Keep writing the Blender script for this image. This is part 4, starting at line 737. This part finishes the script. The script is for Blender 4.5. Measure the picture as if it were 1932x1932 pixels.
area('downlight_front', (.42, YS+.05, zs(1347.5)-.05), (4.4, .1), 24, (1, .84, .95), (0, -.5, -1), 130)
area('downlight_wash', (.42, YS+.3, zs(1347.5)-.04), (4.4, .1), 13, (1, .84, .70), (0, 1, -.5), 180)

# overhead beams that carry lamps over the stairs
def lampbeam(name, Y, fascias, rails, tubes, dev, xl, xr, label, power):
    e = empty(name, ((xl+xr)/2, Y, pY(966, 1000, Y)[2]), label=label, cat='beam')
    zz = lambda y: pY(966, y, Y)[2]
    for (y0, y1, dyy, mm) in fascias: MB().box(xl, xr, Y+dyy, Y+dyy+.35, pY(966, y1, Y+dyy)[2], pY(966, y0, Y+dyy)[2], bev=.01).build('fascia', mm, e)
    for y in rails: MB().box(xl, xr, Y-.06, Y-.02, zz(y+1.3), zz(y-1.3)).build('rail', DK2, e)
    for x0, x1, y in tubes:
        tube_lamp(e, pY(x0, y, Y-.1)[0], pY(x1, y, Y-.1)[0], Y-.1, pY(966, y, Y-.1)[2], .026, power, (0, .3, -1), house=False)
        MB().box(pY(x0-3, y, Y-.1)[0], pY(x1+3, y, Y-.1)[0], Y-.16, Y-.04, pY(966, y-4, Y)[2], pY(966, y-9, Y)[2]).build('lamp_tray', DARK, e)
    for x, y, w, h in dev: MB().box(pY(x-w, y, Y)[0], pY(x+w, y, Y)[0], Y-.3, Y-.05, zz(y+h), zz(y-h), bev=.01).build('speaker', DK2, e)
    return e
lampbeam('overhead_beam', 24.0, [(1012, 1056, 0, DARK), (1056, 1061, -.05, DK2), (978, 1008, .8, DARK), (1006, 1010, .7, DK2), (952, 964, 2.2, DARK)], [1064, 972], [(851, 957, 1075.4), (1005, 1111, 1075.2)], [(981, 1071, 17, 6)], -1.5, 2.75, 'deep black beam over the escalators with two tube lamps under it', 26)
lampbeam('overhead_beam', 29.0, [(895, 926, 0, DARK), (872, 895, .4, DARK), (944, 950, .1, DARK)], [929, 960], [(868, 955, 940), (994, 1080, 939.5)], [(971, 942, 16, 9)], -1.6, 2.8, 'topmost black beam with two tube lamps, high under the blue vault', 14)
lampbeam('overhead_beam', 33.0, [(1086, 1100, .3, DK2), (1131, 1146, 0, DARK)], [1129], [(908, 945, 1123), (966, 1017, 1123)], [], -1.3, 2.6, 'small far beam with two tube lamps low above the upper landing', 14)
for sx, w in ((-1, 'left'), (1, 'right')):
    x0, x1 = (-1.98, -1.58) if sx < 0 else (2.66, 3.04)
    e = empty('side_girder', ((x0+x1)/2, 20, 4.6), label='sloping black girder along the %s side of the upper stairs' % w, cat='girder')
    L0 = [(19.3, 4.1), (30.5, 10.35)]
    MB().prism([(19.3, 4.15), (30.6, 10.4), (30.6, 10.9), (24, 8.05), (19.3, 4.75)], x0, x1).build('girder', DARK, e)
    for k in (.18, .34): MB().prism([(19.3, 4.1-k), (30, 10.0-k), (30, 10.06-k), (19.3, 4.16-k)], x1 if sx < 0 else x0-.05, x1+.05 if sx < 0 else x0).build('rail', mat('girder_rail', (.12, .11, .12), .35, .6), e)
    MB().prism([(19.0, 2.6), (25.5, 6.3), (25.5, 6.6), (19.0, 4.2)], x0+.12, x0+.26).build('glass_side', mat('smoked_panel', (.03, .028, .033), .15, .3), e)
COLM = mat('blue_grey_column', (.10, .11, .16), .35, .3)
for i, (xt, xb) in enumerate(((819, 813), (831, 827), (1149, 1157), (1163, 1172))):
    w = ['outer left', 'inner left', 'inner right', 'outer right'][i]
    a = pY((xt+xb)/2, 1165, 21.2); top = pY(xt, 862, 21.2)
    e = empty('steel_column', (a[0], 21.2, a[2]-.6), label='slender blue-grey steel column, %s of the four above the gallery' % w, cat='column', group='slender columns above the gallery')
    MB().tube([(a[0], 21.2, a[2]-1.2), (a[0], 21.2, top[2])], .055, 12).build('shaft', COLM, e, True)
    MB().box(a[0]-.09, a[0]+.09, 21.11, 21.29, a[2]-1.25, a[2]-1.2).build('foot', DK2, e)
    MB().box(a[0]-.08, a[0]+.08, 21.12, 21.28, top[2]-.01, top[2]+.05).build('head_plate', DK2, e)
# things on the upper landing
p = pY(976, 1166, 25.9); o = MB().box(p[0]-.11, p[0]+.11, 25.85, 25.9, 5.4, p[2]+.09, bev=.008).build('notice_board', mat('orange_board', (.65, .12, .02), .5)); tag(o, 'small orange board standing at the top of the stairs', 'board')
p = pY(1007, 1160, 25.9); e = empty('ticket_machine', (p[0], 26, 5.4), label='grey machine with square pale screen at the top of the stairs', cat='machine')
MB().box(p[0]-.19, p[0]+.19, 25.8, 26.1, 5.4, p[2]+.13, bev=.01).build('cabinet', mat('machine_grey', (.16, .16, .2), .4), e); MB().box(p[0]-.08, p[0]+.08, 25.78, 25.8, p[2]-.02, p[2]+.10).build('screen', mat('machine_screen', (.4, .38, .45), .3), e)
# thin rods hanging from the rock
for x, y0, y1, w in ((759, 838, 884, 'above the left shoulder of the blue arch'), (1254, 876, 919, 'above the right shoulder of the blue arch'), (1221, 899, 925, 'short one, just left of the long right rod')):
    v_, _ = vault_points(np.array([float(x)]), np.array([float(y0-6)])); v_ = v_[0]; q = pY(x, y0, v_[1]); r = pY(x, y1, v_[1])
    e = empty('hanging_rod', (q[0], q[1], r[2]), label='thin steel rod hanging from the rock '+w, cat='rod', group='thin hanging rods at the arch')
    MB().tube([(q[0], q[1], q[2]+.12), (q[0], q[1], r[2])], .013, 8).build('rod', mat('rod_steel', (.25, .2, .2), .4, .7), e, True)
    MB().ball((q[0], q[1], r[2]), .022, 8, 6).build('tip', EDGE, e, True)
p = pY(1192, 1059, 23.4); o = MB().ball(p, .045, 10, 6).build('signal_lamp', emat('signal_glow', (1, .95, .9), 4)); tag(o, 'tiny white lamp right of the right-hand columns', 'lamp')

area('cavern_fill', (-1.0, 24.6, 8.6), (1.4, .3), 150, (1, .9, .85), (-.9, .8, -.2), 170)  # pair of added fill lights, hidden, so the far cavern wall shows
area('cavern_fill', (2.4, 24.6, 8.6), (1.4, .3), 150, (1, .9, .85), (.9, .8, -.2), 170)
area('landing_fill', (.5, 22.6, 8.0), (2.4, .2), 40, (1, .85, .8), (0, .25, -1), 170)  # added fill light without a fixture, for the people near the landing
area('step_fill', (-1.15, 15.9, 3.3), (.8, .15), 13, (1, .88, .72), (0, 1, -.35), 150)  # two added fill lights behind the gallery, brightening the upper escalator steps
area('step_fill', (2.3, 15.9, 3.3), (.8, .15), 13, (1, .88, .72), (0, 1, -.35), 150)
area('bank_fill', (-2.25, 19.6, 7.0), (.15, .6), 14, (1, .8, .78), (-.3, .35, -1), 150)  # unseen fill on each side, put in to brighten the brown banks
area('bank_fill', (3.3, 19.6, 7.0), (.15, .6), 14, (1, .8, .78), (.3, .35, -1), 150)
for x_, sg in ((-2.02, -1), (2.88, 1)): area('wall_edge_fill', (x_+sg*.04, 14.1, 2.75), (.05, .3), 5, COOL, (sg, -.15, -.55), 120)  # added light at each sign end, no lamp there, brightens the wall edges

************

:: Your objective ::
Restate every line of the data word for word.

:: Expected answer ::
Keep writing the Blender script for this image. This is part 4, starting at line 737. This part finishes the script. The script is for Blender 4.5. Measure the picture as if it were 1932x1932 pixels.
area('downlight_front', (.42, YS+.05, zs(1347.5)-.05), (4.4, .1), 24, (1, .84, .95), (0, -.5, -1), 130)
area('downlight_wash', (.42, YS+.3, zs(1347.5)-.04), (4.4, .1), 13, (1, .84, .70), (0, 1, -.5), 180)

# overhead beams that carry lamps over the stairs
def lampbeam(name, Y, fascias, rails, tubes, dev, xl, xr, label, power):
    e = empty(name, ((xl+xr)/2, Y, pY(966, 1000, Y)[2]), label=label, cat='beam')
    zz = lambda y: pY(966, y, Y)[2]
    for (y0, y1, dyy, mm) in fascias: MB().box(xl, xr, Y+dyy, Y+dyy+.35, pY(966, y1, Y+dyy)[2], pY(966, y0, Y+dyy)[2], bev=.01).build('fascia', mm, e)
    for y in rails: MB().box(xl, xr, Y-.06, Y-.02, zz(y+1.3), zz(y-1.3)).build('rail', DK2, e)
    for x0, x1, y in tubes:
        tube_lamp(e, pY(x0, y, Y-.1)[0], pY(x1, y, Y-.1)[0], Y-.1, pY(966, y, Y-.1)[2], .026, power, (0, .3, -1), house=False)
        MB().box(pY(x0-3, y, Y-.1)[0], pY(x1+3, y, Y-.1)[0], Y-.16, Y-.04, pY(966, y-4, Y)[2], pY(966, y-9, Y)[2]).build('lamp_tray', DARK, e)
    for x, y, w, h in dev: MB().box(pY(x-w, y, Y)[0], pY(x+w, y, Y)[0], Y-.3, Y-.05, zz(y+h), zz(y-h), bev=.01).build('speaker', DK2, e)
    return e
lampbeam('overhead_beam', 24.0, [(1012, 1056, 0, DARK), (1056, 1061, -.05, DK2), (978, 1008, .8, DARK), (1006, 1010, .7, DK2), (952, 964, 2.2, DARK)], [1064, 972], [(851, 957, 1075.4), (1005, 1111, 1075.2)], [(981, 1071, 17, 6)], -1.5, 2.75, 'deep black beam over the escalators with two tube lamps under it', 26)
lampbeam('overhead_beam', 29.0, [(895, 926, 0, DARK), (872, 895, .4, DARK), (944, 950, .1, DARK)], [929, 960], [(868, 955, 940), (994, 1080, 939.5)], [(971, 942, 16, 9)], -1.6, 2.8, 'topmost black beam with two tube lamps, high under the blue vault', 14)
lampbeam('overhead_beam', 33.0, [(1086, 1100, .3, DK2), (1131, 1146, 0, DARK)], [1129], [(908, 945, 1123), (966, 1017, 1123)], [], -1.3, 2.6, 'small far beam with two tube lamps low above the upper landing', 14)
for sx, w in ((-1, 'left'), (1, 'right')):
    x0, x1 = (-1.98, -1.58) if sx < 0 else (2.66, 3.04)
    e = empty('side_girder', ((x0+x1)/2, 20, 4.6), label='sloping black girder along the %s side of the upper stairs' % w, cat='girder')
    L0 = [(19.3, 4.1), (30.5, 10.35)]
    MB().prism([(19.3, 4.15), (30.6, 10.4), (30.6, 10.9), (24, 8.05), (19.3, 4.75)], x0, x1).build('girder', DARK, e)
    for k in (.18, .34): MB().prism([(19.3, 4.1-k), (30, 10.0-k), (30, 10.06-k), (19.3, 4.16-k)], x1 if sx < 0 else x0-.05, x1+.05 if sx < 0 else x0).build('rail', mat('girder_rail', (.12, .11, .12), .35, .6), e)
    MB().prism([(19.0, 2.6), (25.5, 6.3), (25.5, 6.6), (19.0, 4.2)], x0+.12, x0+.26).build('glass_side', mat('smoked_panel', (.03, .028, .033), .15, .3), e)
COLM = mat('blue_grey_column', (.10, .11, .16), .35, .3)
for i, (xt, xb) in enumerate(((819, 813), (831, 827), (1149, 1157), (1163, 1172))):
    w = ['outer left', 'inner left', 'inner right', 'outer right'][i]
    a = pY((xt+xb)/2, 1165, 21.2); top = pY(xt, 862, 21.2)
    e = empty('steel_column', (a[0], 21.2, a[2]-.6), label='slender blue-grey steel column, %s of the four above the gallery' % w, cat='column', group='slender columns above the gallery')
    MB().tube([(a[0], 21.2, a[2]-1.2), (a[0], 21.2, top[2])], .055, 12).build('shaft', COLM, e, True)
    MB().box(a[0]-.09, a[0]+.09, 21.11, 21.29, a[2]-1.25, a[2]-1.2).build('foot', DK2, e)
    MB().box(a[0]-.08, a[0]+.08, 21.12, 21.28, top[2]-.01, top[2]+.05).build('head_plate', DK2, e)
# things on the upper landing
p = pY(976, 1166, 25.9); o = MB().box(p[0]-.11, p[0]+.11, 25.85, 25.9, 5.4, p[2]+.09, bev=.008).build('notice_board', mat('orange_board', (.65, .12, .02), .5)); tag(o, 'small orange board standing at the top of the stairs', 'board')
p = pY(1007, 1160, 25.9); e = empty('ticket_machine', (p[0], 26, 5.4), label='grey machine with square pale screen at the top of the stairs', cat='machine')
MB().box(p[0]-.19, p[0]+.19, 25.8, 26.1, 5.4, p[2]+.13, bev=.01).build('cabinet', mat('machine_grey', (.16, .16, .2), .4), e); MB().box(p[0]-.08, p[0]+.08, 25.78, 25.8, p[2]-.02, p[2]+.10).build('screen', mat('machine_screen', (.4, .38, .45), .3), e)
# thin rods hanging from the rock
for x, y0, y1, w in ((759, 838, 884, 'above the left shoulder of the blue arch'), (1254, 876, 919, 'above the right shoulder of the blue arch'), (1221, 899, 925, 'short one, just left of the long right rod')):
    v_, _ = vault_points(np.array([float(x)]), np.array([float(y0-6)])); v_ = v_[0]; q = pY(x, y0, v_[1]); r = pY(x, y1, v_[1])
    e = empty('hanging_rod', (q[0], q[1], r[2]), label='thin steel rod hanging from the rock '+w, cat='rod', group='thin hanging rods at the arch')
    MB().tube([(q[0], q[1], q[2]+.12), (q[0], q[1], r[2])], .013, 8).build('rod', mat('rod_steel', (.25, .2, .2), .4, .7), e, True)
    MB().ball((q[0], q[1], r[2]), .022, 8, 6).build('tip', EDGE, e, True)
p = pY(1192, 1059, 23.4); o = MB().ball(p, .045, 10, 6).build('signal_lamp', emat('signal_glow', (1, .95, .9), 4)); tag(o, 'tiny white lamp right of the right-hand columns', 'lamp')

area('cavern_fill', (-1.0, 24.6, 8.6), (1.4, .3), 150, (1, .9, .85), (-.9, .8, -.2), 170)  # pair of added fill lights, hidden, so the far cavern wall shows
area('cavern_fill', (2.4, 24.6, 8.6), (1.4, .3), 150, (1, .9, .85), (.9, .8, -.2), 170)
area('landing_fill', (.5, 22.6, 8.0), (2.4, .2), 40, (1, .85, .8), (0, .25, -1), 170)  # added fill light without a fixture, for the people near the landing
area('step_fill', (-1.15, 15.9, 3.3), (.8, .15), 13, (1, .88, .72), (0, 1, -.35), 150)  # two added fill lights behind the gallery, brightening the upper escalator steps
area('step_fill', (2.3, 15.9, 3.3), (.8, .15), 13, (1, .88, .72), (0, 1, -.35), 150)
area('bank_fill', (-2.25, 19.6, 7.0), (.15, .6), 14, (1, .8, .78), (-.3, .35, -1), 150)  # unseen fill on each side, put in to brighten the brown banks
area('bank_fill', (3.3, 19.6, 7.0), (.15, .6), 14, (1, .8, .78), (.3, .35, -1), 150)
for x_, sg in ((-2.02, -1), (2.88, 1)): area('wall_edge_fill', (x_+sg*.04, 14.1, 2.75), (.05, .3), 5, COOL, (sg, -.15, -.55), 120)  # added light at each sign end, no lamp there, brightens the wall edges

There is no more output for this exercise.